Task requirements:
Begin at the line containing "Write part 4 of" and stop at the line containing "# left of the"; copy those lines exactly, ends included, and nothing else.

Entries with scene source code:
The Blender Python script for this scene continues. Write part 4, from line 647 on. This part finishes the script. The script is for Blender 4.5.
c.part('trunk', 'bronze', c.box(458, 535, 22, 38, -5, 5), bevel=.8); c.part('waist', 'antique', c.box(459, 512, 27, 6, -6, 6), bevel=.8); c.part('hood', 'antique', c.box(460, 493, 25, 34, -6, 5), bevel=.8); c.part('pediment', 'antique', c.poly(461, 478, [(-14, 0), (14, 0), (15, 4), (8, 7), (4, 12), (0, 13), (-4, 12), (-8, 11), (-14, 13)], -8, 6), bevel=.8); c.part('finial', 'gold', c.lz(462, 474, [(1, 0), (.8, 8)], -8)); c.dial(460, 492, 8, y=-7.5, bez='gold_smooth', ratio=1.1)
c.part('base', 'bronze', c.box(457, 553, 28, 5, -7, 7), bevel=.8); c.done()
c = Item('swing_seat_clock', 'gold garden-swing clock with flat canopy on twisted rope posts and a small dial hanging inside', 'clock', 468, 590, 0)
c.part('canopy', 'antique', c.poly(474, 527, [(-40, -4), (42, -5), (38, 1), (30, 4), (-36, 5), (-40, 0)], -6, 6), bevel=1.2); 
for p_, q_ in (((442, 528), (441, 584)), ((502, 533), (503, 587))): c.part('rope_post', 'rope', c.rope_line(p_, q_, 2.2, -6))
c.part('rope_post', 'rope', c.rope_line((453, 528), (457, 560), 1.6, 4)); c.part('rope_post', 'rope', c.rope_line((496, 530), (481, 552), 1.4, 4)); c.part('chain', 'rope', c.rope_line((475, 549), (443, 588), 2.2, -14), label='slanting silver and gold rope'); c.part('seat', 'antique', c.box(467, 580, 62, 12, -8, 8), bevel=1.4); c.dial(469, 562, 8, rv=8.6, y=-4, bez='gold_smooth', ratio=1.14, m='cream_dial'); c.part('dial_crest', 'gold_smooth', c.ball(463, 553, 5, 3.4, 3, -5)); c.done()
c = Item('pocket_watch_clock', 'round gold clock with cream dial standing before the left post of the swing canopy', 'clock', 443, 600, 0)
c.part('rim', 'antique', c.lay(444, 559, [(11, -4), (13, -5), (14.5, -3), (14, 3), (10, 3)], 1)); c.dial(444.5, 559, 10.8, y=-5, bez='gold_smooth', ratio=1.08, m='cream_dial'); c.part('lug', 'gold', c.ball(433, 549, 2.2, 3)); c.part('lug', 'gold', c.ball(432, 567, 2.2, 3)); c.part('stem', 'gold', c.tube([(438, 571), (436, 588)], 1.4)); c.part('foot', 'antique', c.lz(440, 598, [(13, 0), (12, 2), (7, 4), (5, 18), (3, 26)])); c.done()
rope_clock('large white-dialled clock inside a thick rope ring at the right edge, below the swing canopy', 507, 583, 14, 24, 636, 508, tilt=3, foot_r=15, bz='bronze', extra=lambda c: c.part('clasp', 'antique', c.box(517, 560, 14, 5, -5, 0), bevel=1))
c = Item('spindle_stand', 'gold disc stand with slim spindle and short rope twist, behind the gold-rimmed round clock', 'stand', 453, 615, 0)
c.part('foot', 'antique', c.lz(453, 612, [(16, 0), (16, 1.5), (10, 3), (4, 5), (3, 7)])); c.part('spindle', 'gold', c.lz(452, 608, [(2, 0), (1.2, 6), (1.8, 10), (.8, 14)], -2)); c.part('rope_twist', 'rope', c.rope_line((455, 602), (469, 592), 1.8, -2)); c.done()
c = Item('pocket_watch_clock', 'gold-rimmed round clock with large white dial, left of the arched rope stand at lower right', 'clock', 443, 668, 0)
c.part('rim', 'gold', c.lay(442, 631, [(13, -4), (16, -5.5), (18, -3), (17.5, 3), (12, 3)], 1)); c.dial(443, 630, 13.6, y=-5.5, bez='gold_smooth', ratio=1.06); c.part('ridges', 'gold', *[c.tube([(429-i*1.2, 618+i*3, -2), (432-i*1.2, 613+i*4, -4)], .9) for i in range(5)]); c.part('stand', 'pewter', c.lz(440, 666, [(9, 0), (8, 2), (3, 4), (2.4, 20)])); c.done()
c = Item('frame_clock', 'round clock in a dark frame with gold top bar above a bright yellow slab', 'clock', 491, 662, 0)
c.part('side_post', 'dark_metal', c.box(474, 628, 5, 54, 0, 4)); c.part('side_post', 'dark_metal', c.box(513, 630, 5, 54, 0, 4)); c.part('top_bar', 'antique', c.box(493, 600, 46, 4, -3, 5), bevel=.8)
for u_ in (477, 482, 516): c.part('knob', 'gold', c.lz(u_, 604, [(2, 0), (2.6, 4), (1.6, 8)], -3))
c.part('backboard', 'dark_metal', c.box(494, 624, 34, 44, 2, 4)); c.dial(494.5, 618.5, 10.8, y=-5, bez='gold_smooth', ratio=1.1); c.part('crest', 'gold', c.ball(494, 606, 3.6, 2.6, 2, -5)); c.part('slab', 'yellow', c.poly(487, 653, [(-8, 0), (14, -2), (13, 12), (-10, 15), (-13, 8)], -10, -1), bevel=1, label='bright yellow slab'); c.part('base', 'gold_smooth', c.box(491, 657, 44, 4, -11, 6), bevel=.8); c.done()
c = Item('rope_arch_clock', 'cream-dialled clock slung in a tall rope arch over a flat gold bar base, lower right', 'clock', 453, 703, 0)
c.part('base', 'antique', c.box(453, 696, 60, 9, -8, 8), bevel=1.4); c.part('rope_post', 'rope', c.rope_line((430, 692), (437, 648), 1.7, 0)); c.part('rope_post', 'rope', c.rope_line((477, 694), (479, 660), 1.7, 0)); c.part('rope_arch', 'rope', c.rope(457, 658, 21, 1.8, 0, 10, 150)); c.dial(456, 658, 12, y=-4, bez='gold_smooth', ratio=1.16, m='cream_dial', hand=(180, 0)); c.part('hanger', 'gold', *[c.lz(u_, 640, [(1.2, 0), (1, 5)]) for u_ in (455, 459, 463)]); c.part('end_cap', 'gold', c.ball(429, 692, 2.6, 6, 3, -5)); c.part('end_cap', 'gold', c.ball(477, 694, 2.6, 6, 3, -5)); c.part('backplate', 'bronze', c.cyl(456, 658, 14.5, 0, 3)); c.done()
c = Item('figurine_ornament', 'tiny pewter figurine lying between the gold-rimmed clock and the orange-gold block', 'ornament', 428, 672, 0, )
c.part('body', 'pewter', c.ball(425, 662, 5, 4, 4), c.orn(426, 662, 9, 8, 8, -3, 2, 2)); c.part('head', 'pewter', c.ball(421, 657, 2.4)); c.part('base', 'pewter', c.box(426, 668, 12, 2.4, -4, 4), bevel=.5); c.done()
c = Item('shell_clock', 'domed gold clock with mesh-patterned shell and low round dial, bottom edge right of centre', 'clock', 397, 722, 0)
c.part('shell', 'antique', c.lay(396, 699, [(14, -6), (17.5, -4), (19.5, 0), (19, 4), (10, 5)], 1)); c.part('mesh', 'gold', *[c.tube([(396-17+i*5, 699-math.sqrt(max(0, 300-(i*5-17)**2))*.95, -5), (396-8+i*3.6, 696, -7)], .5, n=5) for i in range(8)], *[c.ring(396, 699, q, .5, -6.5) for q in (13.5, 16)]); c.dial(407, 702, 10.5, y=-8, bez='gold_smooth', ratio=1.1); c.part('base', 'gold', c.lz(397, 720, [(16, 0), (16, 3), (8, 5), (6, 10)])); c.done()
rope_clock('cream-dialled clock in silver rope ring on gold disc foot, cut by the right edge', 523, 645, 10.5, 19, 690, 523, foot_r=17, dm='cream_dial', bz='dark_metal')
...
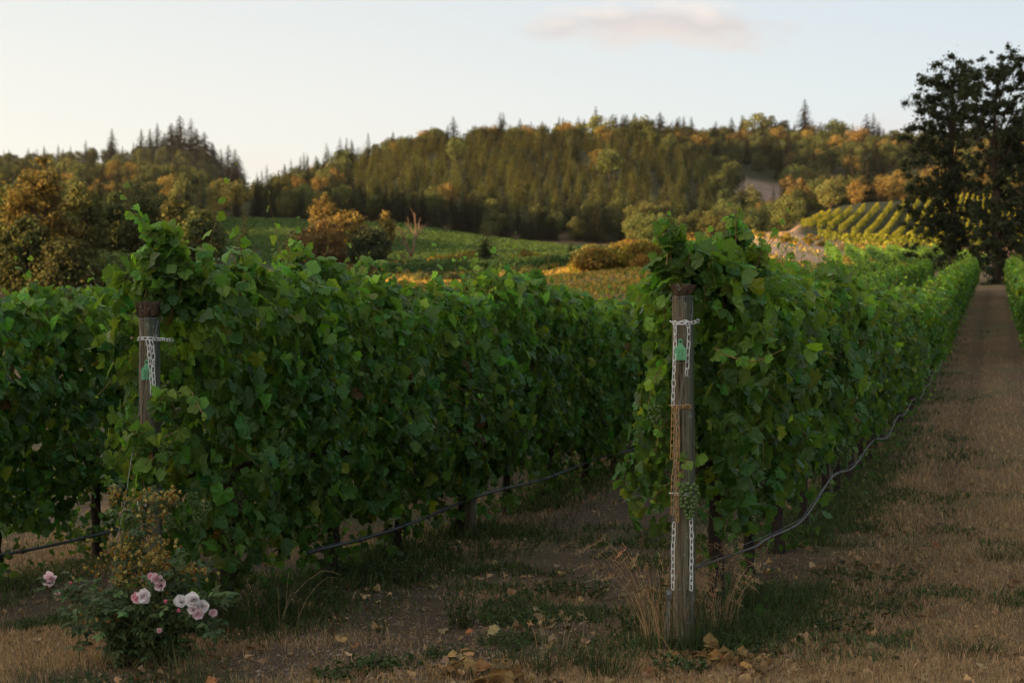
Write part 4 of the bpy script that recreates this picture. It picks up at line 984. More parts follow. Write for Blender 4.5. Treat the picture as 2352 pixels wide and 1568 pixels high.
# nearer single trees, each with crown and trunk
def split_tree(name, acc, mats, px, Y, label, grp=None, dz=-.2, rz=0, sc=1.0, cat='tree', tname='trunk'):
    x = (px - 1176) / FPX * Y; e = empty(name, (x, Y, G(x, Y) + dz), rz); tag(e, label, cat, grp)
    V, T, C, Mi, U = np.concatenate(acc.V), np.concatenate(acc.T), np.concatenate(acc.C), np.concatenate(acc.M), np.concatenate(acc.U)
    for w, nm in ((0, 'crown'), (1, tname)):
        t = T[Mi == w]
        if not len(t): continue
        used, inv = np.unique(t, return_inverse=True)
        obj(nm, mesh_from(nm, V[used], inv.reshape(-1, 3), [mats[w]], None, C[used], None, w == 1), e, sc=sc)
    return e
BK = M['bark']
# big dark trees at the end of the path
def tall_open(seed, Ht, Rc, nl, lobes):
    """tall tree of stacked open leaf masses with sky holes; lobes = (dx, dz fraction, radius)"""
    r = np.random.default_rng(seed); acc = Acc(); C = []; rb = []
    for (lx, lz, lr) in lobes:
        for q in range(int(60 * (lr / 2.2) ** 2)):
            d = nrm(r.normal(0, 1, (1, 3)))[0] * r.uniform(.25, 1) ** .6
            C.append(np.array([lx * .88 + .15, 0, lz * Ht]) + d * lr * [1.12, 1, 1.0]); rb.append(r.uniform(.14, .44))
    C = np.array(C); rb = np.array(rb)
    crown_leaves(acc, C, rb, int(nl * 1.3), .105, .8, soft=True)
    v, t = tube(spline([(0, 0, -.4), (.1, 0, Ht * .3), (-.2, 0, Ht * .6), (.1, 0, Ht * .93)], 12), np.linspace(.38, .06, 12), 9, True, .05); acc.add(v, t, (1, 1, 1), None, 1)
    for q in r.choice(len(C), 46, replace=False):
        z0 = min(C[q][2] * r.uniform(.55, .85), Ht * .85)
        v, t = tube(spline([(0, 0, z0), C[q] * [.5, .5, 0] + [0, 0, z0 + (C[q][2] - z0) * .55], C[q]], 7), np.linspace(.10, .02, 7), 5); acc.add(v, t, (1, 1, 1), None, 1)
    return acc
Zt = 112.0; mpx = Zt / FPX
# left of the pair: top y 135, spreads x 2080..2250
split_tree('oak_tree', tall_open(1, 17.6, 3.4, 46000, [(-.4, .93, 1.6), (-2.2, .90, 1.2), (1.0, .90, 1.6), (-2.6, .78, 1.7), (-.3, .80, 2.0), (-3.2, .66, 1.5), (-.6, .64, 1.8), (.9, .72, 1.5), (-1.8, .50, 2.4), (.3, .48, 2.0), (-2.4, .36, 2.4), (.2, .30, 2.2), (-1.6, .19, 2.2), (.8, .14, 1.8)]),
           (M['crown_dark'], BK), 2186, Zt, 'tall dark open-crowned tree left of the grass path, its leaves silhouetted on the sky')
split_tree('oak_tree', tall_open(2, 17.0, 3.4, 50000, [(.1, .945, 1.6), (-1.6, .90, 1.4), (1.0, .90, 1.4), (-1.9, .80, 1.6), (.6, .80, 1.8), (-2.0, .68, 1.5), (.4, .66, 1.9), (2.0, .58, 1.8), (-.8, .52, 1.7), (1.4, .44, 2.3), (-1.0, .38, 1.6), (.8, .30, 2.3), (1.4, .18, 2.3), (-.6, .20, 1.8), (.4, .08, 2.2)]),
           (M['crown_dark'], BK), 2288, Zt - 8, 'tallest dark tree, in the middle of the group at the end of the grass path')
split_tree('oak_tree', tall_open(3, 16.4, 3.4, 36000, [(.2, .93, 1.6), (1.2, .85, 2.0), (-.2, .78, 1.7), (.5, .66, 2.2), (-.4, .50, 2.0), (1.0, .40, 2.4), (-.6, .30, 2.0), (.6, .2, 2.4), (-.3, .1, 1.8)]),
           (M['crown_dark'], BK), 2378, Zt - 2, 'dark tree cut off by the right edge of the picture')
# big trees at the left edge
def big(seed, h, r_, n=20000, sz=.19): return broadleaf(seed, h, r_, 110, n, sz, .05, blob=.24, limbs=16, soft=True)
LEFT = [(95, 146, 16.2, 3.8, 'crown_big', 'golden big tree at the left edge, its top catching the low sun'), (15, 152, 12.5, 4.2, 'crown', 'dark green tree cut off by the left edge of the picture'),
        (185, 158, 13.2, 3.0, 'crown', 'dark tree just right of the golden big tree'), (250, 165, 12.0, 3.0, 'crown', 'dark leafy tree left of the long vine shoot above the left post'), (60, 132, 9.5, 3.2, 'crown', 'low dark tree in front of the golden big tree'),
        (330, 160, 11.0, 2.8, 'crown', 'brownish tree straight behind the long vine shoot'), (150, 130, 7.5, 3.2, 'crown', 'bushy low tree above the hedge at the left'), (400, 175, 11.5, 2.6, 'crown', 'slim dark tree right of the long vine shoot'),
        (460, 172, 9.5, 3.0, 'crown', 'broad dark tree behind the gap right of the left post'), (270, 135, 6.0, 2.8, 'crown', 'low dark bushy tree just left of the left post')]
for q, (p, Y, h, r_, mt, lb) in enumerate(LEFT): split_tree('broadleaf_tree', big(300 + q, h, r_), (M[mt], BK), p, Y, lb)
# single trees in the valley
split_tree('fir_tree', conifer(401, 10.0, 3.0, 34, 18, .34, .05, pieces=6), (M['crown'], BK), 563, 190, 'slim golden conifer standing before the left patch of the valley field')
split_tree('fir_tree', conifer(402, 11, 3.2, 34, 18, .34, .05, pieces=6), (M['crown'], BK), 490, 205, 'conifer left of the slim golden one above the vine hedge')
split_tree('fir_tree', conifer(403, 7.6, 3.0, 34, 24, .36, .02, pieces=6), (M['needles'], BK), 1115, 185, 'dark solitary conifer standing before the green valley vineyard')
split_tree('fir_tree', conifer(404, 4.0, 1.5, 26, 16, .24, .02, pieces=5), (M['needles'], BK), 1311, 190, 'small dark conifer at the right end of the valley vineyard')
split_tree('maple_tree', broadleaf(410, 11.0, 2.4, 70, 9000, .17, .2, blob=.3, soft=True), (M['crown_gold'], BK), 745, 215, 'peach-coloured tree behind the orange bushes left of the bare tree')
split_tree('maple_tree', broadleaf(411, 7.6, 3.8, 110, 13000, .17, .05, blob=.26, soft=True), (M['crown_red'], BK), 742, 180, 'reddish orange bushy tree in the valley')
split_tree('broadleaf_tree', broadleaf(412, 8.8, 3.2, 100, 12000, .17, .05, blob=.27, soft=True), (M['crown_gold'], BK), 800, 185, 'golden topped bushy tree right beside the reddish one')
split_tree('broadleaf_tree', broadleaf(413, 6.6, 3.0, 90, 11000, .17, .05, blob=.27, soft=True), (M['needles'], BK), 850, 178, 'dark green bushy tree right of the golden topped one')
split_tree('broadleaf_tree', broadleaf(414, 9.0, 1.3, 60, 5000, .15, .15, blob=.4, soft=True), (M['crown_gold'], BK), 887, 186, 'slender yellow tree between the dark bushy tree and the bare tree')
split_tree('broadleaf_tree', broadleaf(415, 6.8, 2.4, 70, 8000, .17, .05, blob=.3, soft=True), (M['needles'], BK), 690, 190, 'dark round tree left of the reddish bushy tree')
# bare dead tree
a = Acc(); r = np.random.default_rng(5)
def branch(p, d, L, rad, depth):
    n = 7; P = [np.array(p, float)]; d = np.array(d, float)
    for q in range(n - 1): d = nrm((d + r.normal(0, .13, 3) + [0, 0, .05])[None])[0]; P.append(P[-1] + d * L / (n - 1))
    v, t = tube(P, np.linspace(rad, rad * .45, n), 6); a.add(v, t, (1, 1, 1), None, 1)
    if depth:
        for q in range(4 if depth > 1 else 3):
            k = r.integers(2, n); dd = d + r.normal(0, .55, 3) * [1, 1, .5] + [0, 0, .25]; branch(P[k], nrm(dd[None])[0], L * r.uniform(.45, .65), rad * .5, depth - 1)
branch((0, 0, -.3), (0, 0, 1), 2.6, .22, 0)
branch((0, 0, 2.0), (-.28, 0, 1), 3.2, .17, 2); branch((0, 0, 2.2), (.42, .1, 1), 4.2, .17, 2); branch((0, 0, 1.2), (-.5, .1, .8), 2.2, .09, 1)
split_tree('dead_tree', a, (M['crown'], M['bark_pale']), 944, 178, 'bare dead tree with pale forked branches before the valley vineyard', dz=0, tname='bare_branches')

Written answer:
Write part 4 of the bpy script that recreates this picture. It picks up at line 984. More parts follow. Write for Blender 4.5. Treat the picture as 2352 pixels wide and 1568 pixels high.
# nearer single trees, each with crown and trunk
def split_tree(name, acc, mats, px, Y, label, grp=None, dz=-.2, rz=0, sc=1.0, cat='tree', tname='trunk'):
    x = (px - 1176) / FPX * Y; e = empty(name, (x, Y, G(x, Y) + dz), rz); tag(e, label, cat, grp)
    V, T, C, Mi, U = np.concatenate(acc.V), np.concatenate(acc.T), np.concatenate(acc.C), np.concatenate(acc.M), np.concatenate(acc.U)
    for w, nm in ((0, 'crown'), (1, tname)):
        t = T[Mi == w]
        if not len(t): continue
        used, inv = np.unique(t, return_inverse=True)
        obj(nm, mesh_from(nm, V[used], inv.reshape(-1, 3), [mats[w]], None, C[used], None, w == 1), e, sc=sc)
    return e
BK = M['bark']
# big dark trees at the end of the path
def tall_open(seed, Ht, Rc, nl, lobes):
    """tall tree of stacked open leaf masses with sky holes; lobes = (dx, dz fraction, radius)"""
    r = np.random.default_rng(seed); acc = Acc(); C = []; rb = []
    for (lx, lz, lr) in lobes:
        for q in range(int(60 * (lr / 2.2) ** 2)):
            d = nrm(r.normal(0, 1, (1, 3)))[0] * r.uniform(.25, 1) ** .6
            C.append(np.array([lx * .88 + .15, 0, lz * Ht]) + d * lr * [1.12, 1, 1.0]); rb.append(r.uniform(.14, .44))
    C = np.array(C); rb = np.array(rb)
    crown_leaves(acc, C, rb, int(nl * 1.3), .105, .8, soft=True)
    v, t = tube(spline([(0, 0, -.4), (.1, 0, Ht * .3), (-.2, 0, Ht * .6), (.1, 0, Ht * .93)], 12), np.linspace(.38, .06, 12), 9, True, .05); acc.add(v, t, (1, 1, 1), None, 1)
    for q in r.choice(len(C), 46, replace=False):
        z0 = min(C[q][2] * r.uniform(.55, .85), Ht * .85)
        v, t = tube(spline([(0, 0, z0), C[q] * [.5, .5, 0] + [0, 0, z0 + (C[q][2] - z0) * .55], C[q]], 7), np.linspace(.10, .02, 7), 5); acc.add(v, t, (1, 1, 1), None, 1)
    return acc
Zt = 112.0; mpx = Zt / FPX
# left of the pair: top y 135, spreads x 2080..2250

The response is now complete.